We then formulated the theory for the case in which the graphene layer and the TI are in a non-commensurate stacking configuration due to the lattice mismatch and the presence of a twist angle between the two materials. Our results show that by changing the relative twist angle the electronic structure of the TI-graphene system can be considerably tuned. In addition, we found that the Fermi surface exhibit very non-trivial spin textures that can be qualitatively modified by changing the twist angle.
This work resulted in a paper published in Physical Review Letters, and one contributed talk at the 2014 APS March meeting.

Figure 2. Example of spin structure on the Fermi surface of a TI-SLG heterostructure.

In a related project we have started to investigate how the relative twist angle affects the electronic properties of heterostructures formed by two one-atom thick layers of metal dichalcogenides such as MoS2. This work resulted in a talk at the 2014 APS March meeting and a manuscript in preparation.

Figure 3. Sketch of a TI-Ferromagnet-Superconductor heterostructure.

We then considered more complex heterostructures, formed by three materials with very different properties: a TI, a ferromagnet, and a superconductor, see Fig. 3. In this case we find that the coupling between the electronic degrees of freedom of these three different class of materials can give rise to very unusual properties, such as the appearance of " odd-frequency" superconductivity. This work has been done in collaboration with Alexander Balatski at the Los Alamos National Laboratory (LANL) and has resulted in a paper published in Physical Review B, and one contributed talk at the 2014 APS March meeting.

In another project we undertook a systematic study of the effect of disorder on the electronic structure of graphene heterostructures formed by two sheets of SLG (or BLG) separated by a very thin insulating layer. In Dirac materials like graphene charge impurities, whose presence is unavoidable in realistic conditions, induces a long-range disorder potential. Such a potential in turn causes the formation of strong, long-range, carrier density inhomogeneities (electron/hole puddles) that strongly affect the electronic structure and the properties of the system. In the past year we have developed the theory, and computational techniques, to characterize the disorder-induced electron/hole puddles in graphene heterostructures. In particular, our results  show how the size and "depth" of these electron-hole puddles in graphene heterostructures depend on the graphenic sheets forming the structure, the disorder strength, and the doping level of each graphenic layer. This work resulted in a paper published in Physical Review B.

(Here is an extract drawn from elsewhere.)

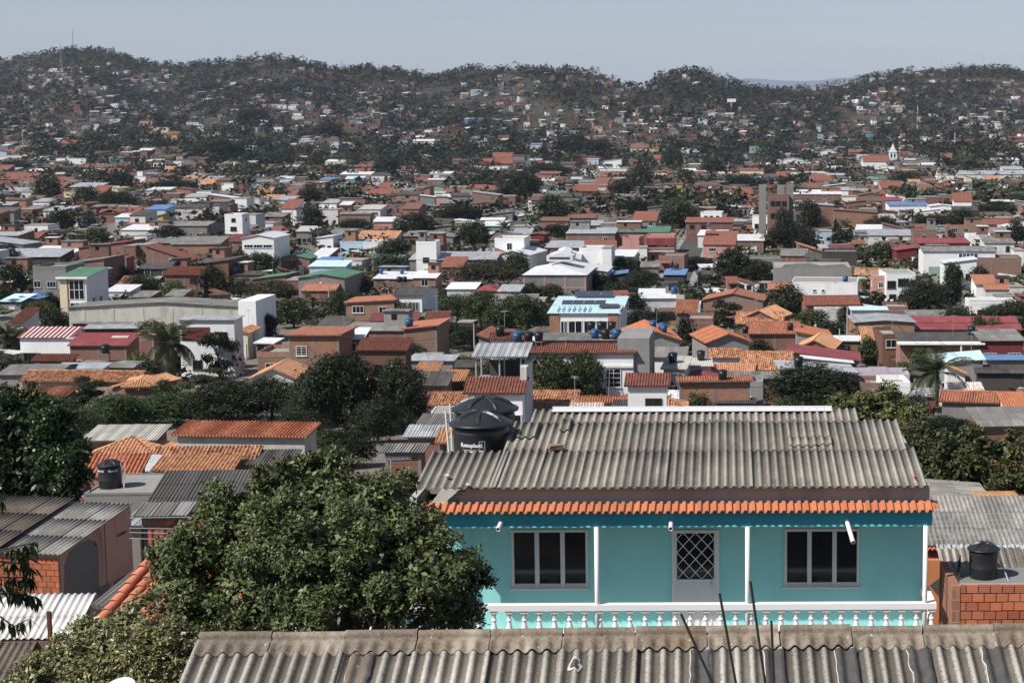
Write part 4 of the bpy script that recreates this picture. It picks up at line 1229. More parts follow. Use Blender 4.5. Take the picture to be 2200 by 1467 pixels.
B(6,1302,1490,490,6.6,9,'F','white',win=[(.18,3.8,1.6,1.4),(.58,4.2,2,1.4),(.88,4.2,1,1),(.22,.8,1.3,1.9),(.55,.8,1.2,1.9)],par=.12,label='white two-storey house with cream flat top beside dark trees',mark='the white house beside the dark trees')
B(6,1222,1302,505,6,8,'F','pink'); B(6,1110,1332,500,3,8,'X','brick','r_tile'); B(6,565,700,590,3.4,8,'X','brick','r_clay')
B(6,148,525,660,3.6,9,'Y','brick3','r_clay',pitch=rad(13),win=[],label='wide brown brick gable under a low orange clay roof',mark='the wide orange clay gable')
B(6,0,130,690,3.4,7,'F','offwhite'); B(6,800,1132,690,3.2,9,'X','brick','r_rtile',win=[]); B(6,865,1090,720,3,5,'F','offwhite',win=[])
B(6,1085,1305,722,4.2,8,'S','offwhite','r_sky',rt=700); B(6,1290,1440,700,3.4,8,'F','brick')
B(6,1825,2125,668,3.4,7,'F','white'); B(6,1928,2085,592,3,7,'X','offwhite','r_clay'); B(6,1870,2005,560,3.2,7,'S','white','r_clay'); B(6,2080,2171,560,4,8,'F','offwhite')
B(6,1105,1482,800,4.6,9,'Y','brick2','r_zinc',pitch=rad(4),win=[],label='long brick wall with white gable capping below red roof')
B(6,1465,2125,800,4,8,'S','brick','r_red',rt=762,pitch=rad(6),win=[],label='long red sheet roof running to the right edge',mark='the long red roof')
B(6,1488,2150,845,3.4,5,'S','brick3','r_red',rt=806,pitch=rad(6),win=[])
def canopy(t, d):
    W_, H_ = d['W'], d['H']
    MB().box(-W_/2-.4, W_/2+.2, -1.6, 0, H_-.12, H_+.1).build('canopy_edge', M['white'], t)
    MB().box(W_*.22, W_*.24, -1.5, -1.4, 0, H_-.12).build('canopy_post', M['fr_white'], t)
B(6,1390,1905,925,5,8,'S','brick2','r_dark',rt=862,pitch=rad(4),win=[(.3,2.4,2,1.1),(.7,2.4,2.4,1.1)],bal=(.1,.98,2.2,'fr_white'),extra=canopy,label='brick house with dark flat canopy roof and balcony rail',mark='the dark canopy house')
B(6,1905,2171,915,5.4,8,'S','maroon','r_asb',rt=842,pitch=rad(5),win=[(.2,2.6,1.6,1.3,1),(.78,2.6,1.6,1.3,1)],bal=(.02,.98,2.2,'fr_dark'),label='dark red house with white barred windows and grey roof',mark='the dark red house')
B(6,1278,1402,872,5,8,'F','brown'); B(6,1160,1290,915,3.4,8,'S','offwhite','r_otile',rt=825,pitch=rad(24),win=[])
B(6,170,440,925,4.4,9,'Y','grey','r_oclay',pitch=rad(20),yaw=rad(14),win=[],mark='the grey gable with orange roof')
B(6,440,760,870,4.4,9,'X','brick','r_clay',rt=795,pitch=rad(16),win=[]); B(6,505,752,912,3.4,6,'S','brick2','r_rtile',rt=858,pitch=rad(20),win=[(.35,.3,1.6,1.8),(.95,.6,1,1.6)])
B(6,735,960,968,3.4,8,'Y','brick','r_otile',pitch=rad(26),win=[],yaw=rad(-10)); B(6,740,960,905,4,9,'SL','grey','r_oclay',pitch=rad(11),win=[])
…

Figure 4. Example of electron/hole puddles induced by disorder in a graphene-graphene heterostucture. Panels (a) and (b) show the carrier density profile in bottom, top, layer respectively. Panels (c), (d) show the profile of the screened disorder potential.

In the past six months we have started to develop the theory to describe the electronic structure of graphene nanoribbons placed on a graphene sheet. We have obtained preliminary results for the case of long ribbons placed on graphene in a commensurate stacking, see Fig. 5. Our goal is to have a theory that is able to describe the electronic structure of finite size ribbons placed with an arbitrary twist angle on a graphene layer (or graphene bilayer).  

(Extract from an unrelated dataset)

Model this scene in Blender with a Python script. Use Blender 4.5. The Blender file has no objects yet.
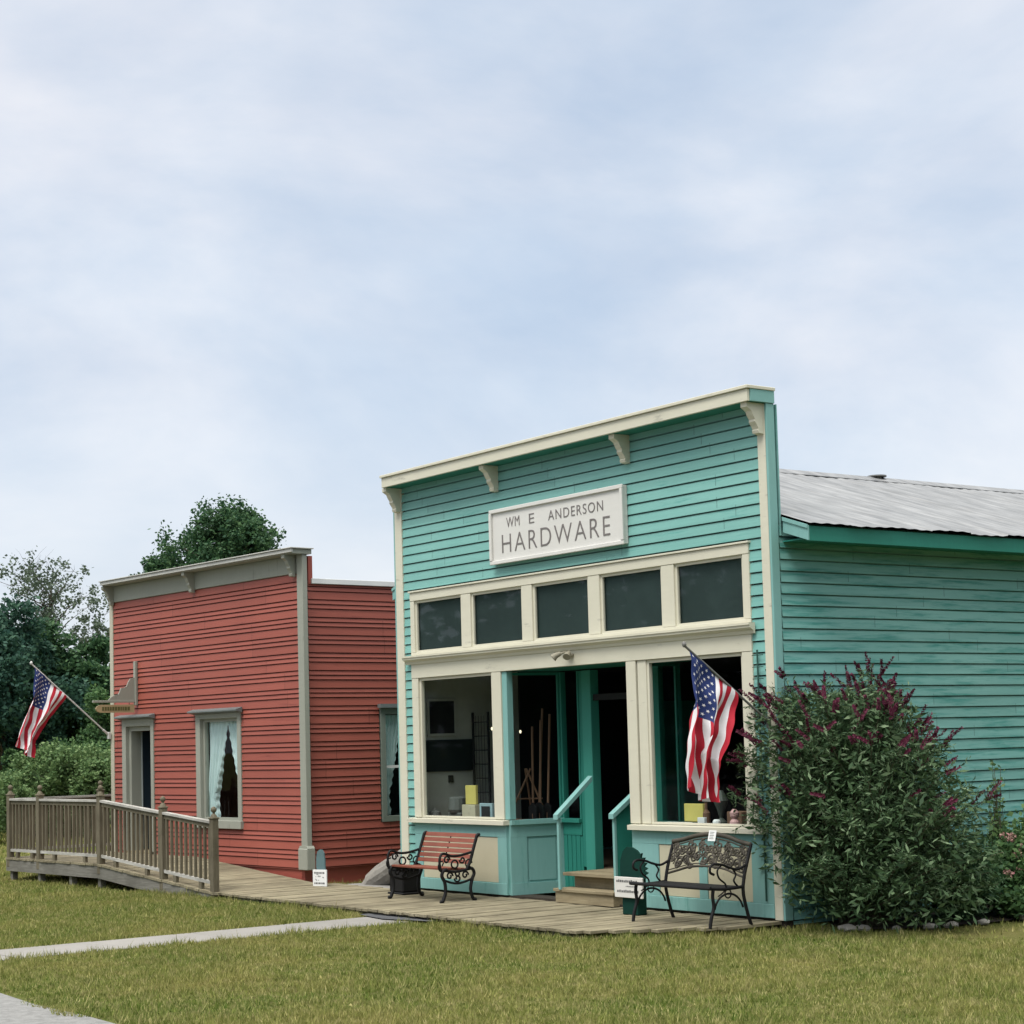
import bpy, math, random
import numpy as np
from mathutils import Vector, Matrix, noise as mnoise
random.seed(7); rng = np.random.default_rng(7)
S = bpy.context.scene
COL = S.collection
PI = math.pi; sin = math.sin; cos = math.cos; rad = math.radians

# ------------------------------------------------------------------ camera
F = 1859.75; YAW, PIT, ROL = rad(-54.035), rad(4.498), rad(-1.5634); CY = 596.45
cr0 = Vector((cos(YAW), -sin(YAW), 0))
cf = Vector((sin(YAW)*cos(PIT), cos(YAW)*cos(PIT), sin(PIT)))
cu0 = cr0.cross(cf)
cr = cos(ROL)*cr0 + sin(ROL)*cu0
cu = -sin(ROL)*cr0 + cos(ROL)*cu0
CP = Vector((22.352, -14.265, 2.1))
cam = bpy.data.cameras.new('camera'); co = bpy.data.objects.new('camera', cam); COL.objects.link(co)
M = Matrix.Identity(4)
for i in range(3):
    M[i][0] = cr[i]; M[i][1] = cu[i]; M[i][2] = -cf[i]; M[i][3] = CP[i]
co.matrix_world = M
cam.sensor_width = 36; cam.lens = F/1024*36; cam.shift_y = (CY-512)/1024
cam.clip_end = 3000; cam.clip_start = 0.1
S.camera = co
def away(px, py, d):          # point at depth d along a direction, used only to plan where far trees stand
    v = (px-512)/F*cr - (py-CY)/F*cu + cf
    return CP + v*d

# ------------------------------------------------------------------ materials
MATS = {}
def newmat(name):
    m = bpy.data.materials.new(name); m.use_nodes = True
    nt = m.node_tree; nt.nodes.clear()
    o = nt.nodes.new('ShaderNodeOutputMaterial'); b = nt.nodes.new('ShaderNodeBsdfPrincipled')
    nt.links.new(b.outputs[0], o.inputs[0]); MATS[name] = m
    return m, nt, b
def nd(nt, t, **k):
    n = nt.nodes.new(t)
    for a, v in k.items(): setattr(n, a, v)
    return n
def coords(nt, scale=(1,1,1)):
    tc = nd(nt, 'ShaderNodeTexCoord'); mp = nd(nt, 'ShaderNodeMapping'); mp.inputs['Scale'].default_value = scale
    nt.links.new(tc.outputs['Object'], mp.inputs[0]); return mp.outputs[0]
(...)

Figure 5. Examples systems formed by graphene nanoribbons (red) placed on a sheet of graphene (blue).

The research supported by the grant in the past year has had a very strong impact on the research and career advancement of the students involved and of the PI. Under the guidance of the PI Jonathan Fischer completed his senior thesis and coauthored his first paper. He is now a PhD student in statistics at UC Berkeley. The results for the TI-graphene heterostructure attracted the interest of experimental groups working on these systems. This prompted the start of a collaboration between our group and the experimental groups of Brian LeRoy (University of Arizona) and Pablo Jarillo-Herrero (MIT) aimed to understand the quasiparticle interference patterns that these groups observe using scanning-tunneling-microscopy. The project on the TI-superconductor heterostructures catalyized the collaboration with the group of Alexander Balatsky at LANL. As a result of such collaboration graduate student Chris Triola this summer has been employed by LANL to conduct further research on novel 2D electronic materials. All the students involved in the research have had the opportunity to present their work at the 2014 APS March meeting, one of the largest conferences in physics.